Neil Young was horribly nervous before the performance and had to be coaxed from his hotel room by his manager Elliot Roberts and the minister of Canterbury House, Dan Burke. Burke tells NPR Music he remembers Neil Young huddled in Young’s hotel room bed, too scared to perform. He told Burke no one would want to hear the Buffalo Springfield tunes or his new tunes. Young was afraid he didn’t have enough material. But he was eventually persuaded to take the small stage.
~Neil Young News
This is a GREAT live album from Neil Young’s two concert @ The Canterbury House, Ann Arbor, Michigan, USA – Nov 9-10 1968.
Wikipedia:
Released | December 2, 2008 |
---|---|
Recorded | November 9 and 10, 1968 |
Genre | Folk-rock, Country rock |
Length | 70:15 |
Label | Reprise |
Sugar Mountain – Live at Canterbury House 1968 is a live album by Neil Young. On November 8–10, 1968, Young performed three shows at Canterbury House in Ann Arbor, Michigan. This album is compiled from the performances on the 9th and 10th.

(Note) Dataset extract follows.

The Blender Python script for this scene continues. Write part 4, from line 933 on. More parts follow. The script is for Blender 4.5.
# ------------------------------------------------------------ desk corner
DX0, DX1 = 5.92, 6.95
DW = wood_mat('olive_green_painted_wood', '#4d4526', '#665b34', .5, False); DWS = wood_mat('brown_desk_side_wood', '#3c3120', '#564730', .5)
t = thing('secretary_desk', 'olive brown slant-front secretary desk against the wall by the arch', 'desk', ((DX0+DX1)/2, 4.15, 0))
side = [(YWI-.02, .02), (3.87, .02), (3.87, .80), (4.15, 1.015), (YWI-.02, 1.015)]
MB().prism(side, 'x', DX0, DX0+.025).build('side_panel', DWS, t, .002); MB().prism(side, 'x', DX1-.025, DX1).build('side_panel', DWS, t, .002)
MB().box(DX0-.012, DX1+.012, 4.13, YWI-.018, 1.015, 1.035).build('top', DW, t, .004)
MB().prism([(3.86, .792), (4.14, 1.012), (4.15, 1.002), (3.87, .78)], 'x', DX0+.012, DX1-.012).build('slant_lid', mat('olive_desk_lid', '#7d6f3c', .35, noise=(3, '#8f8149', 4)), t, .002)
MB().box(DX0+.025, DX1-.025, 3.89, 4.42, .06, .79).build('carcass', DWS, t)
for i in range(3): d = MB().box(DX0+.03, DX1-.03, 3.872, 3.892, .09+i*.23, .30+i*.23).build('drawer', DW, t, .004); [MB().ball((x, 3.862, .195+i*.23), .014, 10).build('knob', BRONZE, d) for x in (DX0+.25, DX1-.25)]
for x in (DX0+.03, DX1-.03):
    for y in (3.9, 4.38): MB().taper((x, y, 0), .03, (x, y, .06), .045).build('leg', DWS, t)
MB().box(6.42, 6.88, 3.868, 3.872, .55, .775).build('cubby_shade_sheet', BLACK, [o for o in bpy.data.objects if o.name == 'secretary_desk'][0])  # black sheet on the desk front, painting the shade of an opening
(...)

This album is Volume 00 in the Archives Performance Series. Since volumes 2 and 3 had already been released, this album, while performed earlier chronologically, is the third release from the Series. The Riverboat 1969, released in The Archives Vol. 1 1963–1972in 2009, is the fourth Archive Performance Series released but was performed earlier chronologically than volumes 2 and 3.
The songs, by the way, are beautiful. He does mysterious Springfield compositions (“Broken Arrow,” “Nowadays Clancy Can’t Even Sing”), and provocative newer tunes (“The Old Laughing Lady,” “The Loner”). The version here of “Sugar Mountain,” his enduring lost-adolescence lament written before Springfield, has been previously released as a B-side and on the Decade box set. But hearing it in this context adds to its impact.

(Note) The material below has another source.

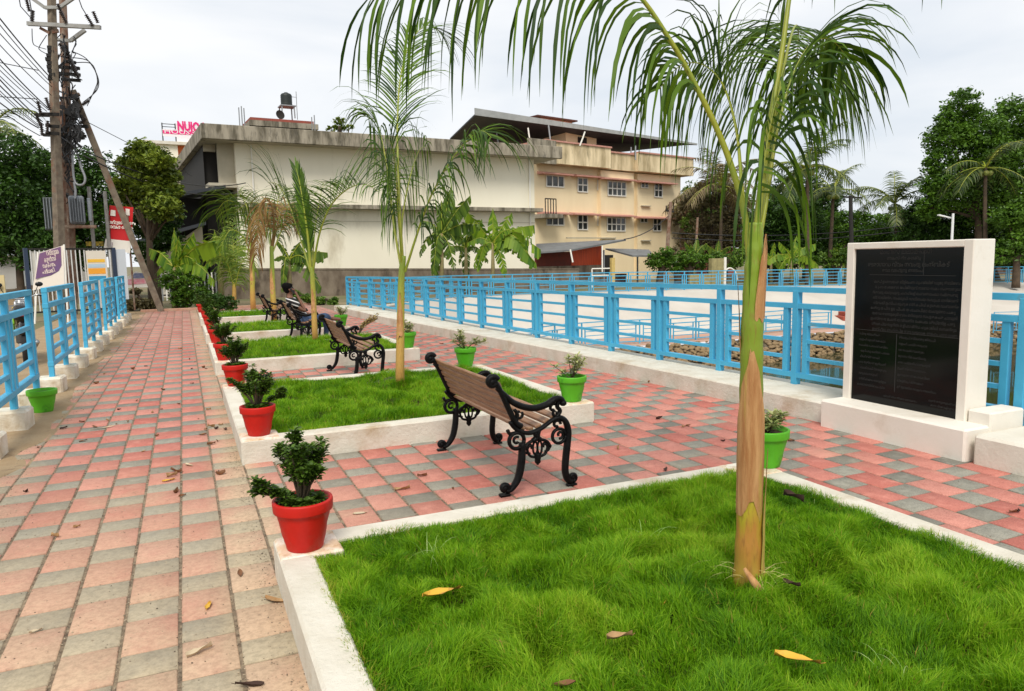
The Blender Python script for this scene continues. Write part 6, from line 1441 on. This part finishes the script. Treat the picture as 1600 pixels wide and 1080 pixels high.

~Steve Rosen (pastemagazine.com)
Neil doesn’t second-guess here but he is fragile and human, telling stories (sometimes at considerable length) before sliding into these delicate songs, wryly lamenting that he should have some happy songs to sing before testing out the melody for “Winterlong,” stopping short because the song isn’t quite written yet. It’s a marvelously intimate performance, unguarded and open-hearted, unique in its delicate touch: it’s Neil Young before the myth crystallized, and listening to it anew, it’s easy to fall in love with him all over again.